Does anyone know if it is possible, actually if it has been done, to serialize an object in php and unserialize it in Java (java-php communication). Maybe an adapter will be needed.

What do you think?

Thanks

+4  A: 

Theoretically, it's certainly possible. It's just bytes after all, and they can be parsed. Of course, the deserialized object would contain only data, not any of the PHP methods. If you want that, you'd have to rewrite the behaviour as Java classes that correspond directly with the PHP classes.

In practice, the main problem seems to be that the PHP serialization format does not seem to be formally specified - at least there is no link to a specification in the manual.

So you might have to dig through the code to understand the format.

All in all, it sounds like it would be much easier and more stable to use something like XML serialization - I'm sure both languages have libraries that faciliate this.

Michael Borgwardt
A: 

Note that there's a Java implementation of PHP. So you may be able to serialise the object and pass it to your Java-PHP instance, deserialise and then call into your Java infrastructure.

It all sounds a bit of an unholy mess, but perhaps worth looking at!

Brian Agnew
+2  A: 

You can somehow make use of PHP's var_export() function for this, which returns a parseable string representation of the object you want to serialize.

karim79
+11  A: 

PHP and Java both use their own (obviously different) serialization schemes. You could however use an interchange format both could read and write.

The two most obvious examples are XML and JSON.

There are others however such as Google Protocol Buffers.

cletus
A: 

Try xstream ( converts java objects into readable xml) to serialize and then write ur own php code to deserialize.

Thej
A: 

Use Web Services (REST, RPC, SOAP) or any other solution storing plain text that will allow you to read/rebuild the data from Java.

A: 

I remember a snippet for Drupal (PHP CMS) where this functionality was needed. Just found it, so take a look at Serialized drupal node objects to java (should work with any PHP serialized object).

Maybe you can use that. I don't know whether there are issues with newer versions of PHP.

Marcel J.
+1  A: 

The JSON format would be a good place to start. There are implementations for Java, PHP and many other languages.

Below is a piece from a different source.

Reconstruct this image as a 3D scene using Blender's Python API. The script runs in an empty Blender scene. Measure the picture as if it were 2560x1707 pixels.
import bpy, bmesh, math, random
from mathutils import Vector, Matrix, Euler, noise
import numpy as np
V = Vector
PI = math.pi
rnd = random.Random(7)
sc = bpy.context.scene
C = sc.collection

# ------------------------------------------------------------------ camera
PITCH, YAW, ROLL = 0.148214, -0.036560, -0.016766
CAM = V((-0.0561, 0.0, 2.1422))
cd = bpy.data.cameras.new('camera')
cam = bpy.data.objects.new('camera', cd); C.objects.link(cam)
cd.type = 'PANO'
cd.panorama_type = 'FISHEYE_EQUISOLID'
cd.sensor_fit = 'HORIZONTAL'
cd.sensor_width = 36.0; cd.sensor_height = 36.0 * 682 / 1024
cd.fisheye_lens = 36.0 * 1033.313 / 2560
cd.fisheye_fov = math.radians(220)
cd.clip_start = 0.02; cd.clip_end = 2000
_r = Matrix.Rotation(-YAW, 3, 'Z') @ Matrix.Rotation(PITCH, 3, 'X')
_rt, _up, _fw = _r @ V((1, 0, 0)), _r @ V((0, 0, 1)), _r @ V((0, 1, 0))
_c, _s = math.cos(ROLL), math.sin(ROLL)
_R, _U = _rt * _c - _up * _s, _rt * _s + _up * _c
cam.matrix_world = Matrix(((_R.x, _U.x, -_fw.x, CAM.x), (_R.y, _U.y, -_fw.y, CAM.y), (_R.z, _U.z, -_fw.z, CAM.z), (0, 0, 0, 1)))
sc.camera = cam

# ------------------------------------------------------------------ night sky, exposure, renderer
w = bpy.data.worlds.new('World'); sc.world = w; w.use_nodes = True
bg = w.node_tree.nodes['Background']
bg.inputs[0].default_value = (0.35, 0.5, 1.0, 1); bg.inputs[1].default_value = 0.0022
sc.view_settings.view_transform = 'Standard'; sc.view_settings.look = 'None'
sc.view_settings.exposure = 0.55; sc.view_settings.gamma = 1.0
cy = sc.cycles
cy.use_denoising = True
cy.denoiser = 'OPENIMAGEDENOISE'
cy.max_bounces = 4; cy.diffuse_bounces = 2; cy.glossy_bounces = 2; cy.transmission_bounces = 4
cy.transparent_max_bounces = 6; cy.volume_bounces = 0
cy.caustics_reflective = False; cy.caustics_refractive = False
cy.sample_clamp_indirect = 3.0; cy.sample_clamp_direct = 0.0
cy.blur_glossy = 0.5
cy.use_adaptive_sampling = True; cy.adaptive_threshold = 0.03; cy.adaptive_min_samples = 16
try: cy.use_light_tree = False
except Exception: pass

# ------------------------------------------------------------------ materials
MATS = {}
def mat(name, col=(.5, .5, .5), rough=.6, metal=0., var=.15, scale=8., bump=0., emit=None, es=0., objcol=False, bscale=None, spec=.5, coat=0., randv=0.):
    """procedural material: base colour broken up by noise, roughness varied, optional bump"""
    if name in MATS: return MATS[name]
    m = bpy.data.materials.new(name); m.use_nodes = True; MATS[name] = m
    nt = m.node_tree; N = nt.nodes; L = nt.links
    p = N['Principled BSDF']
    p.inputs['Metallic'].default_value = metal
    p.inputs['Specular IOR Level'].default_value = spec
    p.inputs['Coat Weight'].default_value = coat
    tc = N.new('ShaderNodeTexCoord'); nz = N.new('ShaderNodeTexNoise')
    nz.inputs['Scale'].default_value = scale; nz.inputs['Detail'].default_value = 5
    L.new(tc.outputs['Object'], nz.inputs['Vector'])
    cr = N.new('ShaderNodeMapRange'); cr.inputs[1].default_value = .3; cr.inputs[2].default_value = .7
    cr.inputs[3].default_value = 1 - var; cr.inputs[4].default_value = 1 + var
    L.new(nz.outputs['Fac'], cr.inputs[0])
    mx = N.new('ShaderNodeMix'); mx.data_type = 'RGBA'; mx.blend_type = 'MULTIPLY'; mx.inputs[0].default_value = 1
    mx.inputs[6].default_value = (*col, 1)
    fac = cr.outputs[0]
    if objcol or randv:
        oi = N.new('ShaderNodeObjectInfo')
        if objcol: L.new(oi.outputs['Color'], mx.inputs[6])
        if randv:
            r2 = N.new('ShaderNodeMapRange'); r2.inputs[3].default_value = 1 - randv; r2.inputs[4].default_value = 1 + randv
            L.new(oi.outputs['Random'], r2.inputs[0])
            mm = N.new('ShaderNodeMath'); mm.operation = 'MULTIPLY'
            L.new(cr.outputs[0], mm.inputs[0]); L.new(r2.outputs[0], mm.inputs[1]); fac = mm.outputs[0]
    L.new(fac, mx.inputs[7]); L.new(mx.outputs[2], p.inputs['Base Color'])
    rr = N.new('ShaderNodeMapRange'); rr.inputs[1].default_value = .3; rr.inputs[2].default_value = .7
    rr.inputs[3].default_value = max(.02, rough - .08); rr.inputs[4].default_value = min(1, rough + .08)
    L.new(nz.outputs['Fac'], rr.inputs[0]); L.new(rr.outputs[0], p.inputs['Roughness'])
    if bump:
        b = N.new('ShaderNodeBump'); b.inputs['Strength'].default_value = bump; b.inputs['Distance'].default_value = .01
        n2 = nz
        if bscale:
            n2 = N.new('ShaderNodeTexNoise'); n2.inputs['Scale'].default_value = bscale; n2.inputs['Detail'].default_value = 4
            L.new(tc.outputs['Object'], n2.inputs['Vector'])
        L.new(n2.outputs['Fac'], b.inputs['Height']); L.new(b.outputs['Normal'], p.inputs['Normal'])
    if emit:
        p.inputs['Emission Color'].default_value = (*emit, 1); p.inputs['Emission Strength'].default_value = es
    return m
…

While initially based on the javascript object literal notation, JSON proved convenient for lightweight data transfer between all types of systems.

zimbu668
JSON is meant to be used exclusively for Javascript - dont get things messy.
mP
Sure, but it works well to transfer primitive types and is supported well by most languages.
Matt
json.org lists 35 languanges that have implementations so I would say its not meant exclusively for Javascript.
zimbu668
A: 

Serializing an object in PHP will dump the object properties. The resulting string isn't terribly complicated.

echo serialize(
 array(1, null, "mystring", array("key"=>"value"))
);

Results in:

a:4:{i:0;i:1;i:1;N;i:2;s:8:"mystring";i:3;a:1:{s:3:"key";s:5:"value";}}

The string identifies datatypes, array lengths, array indexes and values, string lengths... Wouldn't take too much effort to reverse-engineer it and come up with your own parser, I think.

Adam Backstrom
A: 

You may be also interested in using PHP/Java bridge (http://php-java-bridge.sourceforge.net/). It has own protocol. In their site said that it's fast implementation of bridge.

ruslan
+2  A: 

There is serialized-php-parser, which is a Java implementation that can parse php-serialized objects. In general, if you have the choice, I wouldn't recommend php-serialized as an exchange format, because it isn't ascii-safe (It contains null-bytes). Go with a format like xml or json instead. If you need a bit of type-information, xmlrpc is a good choice. It has good implementations for both php and Java.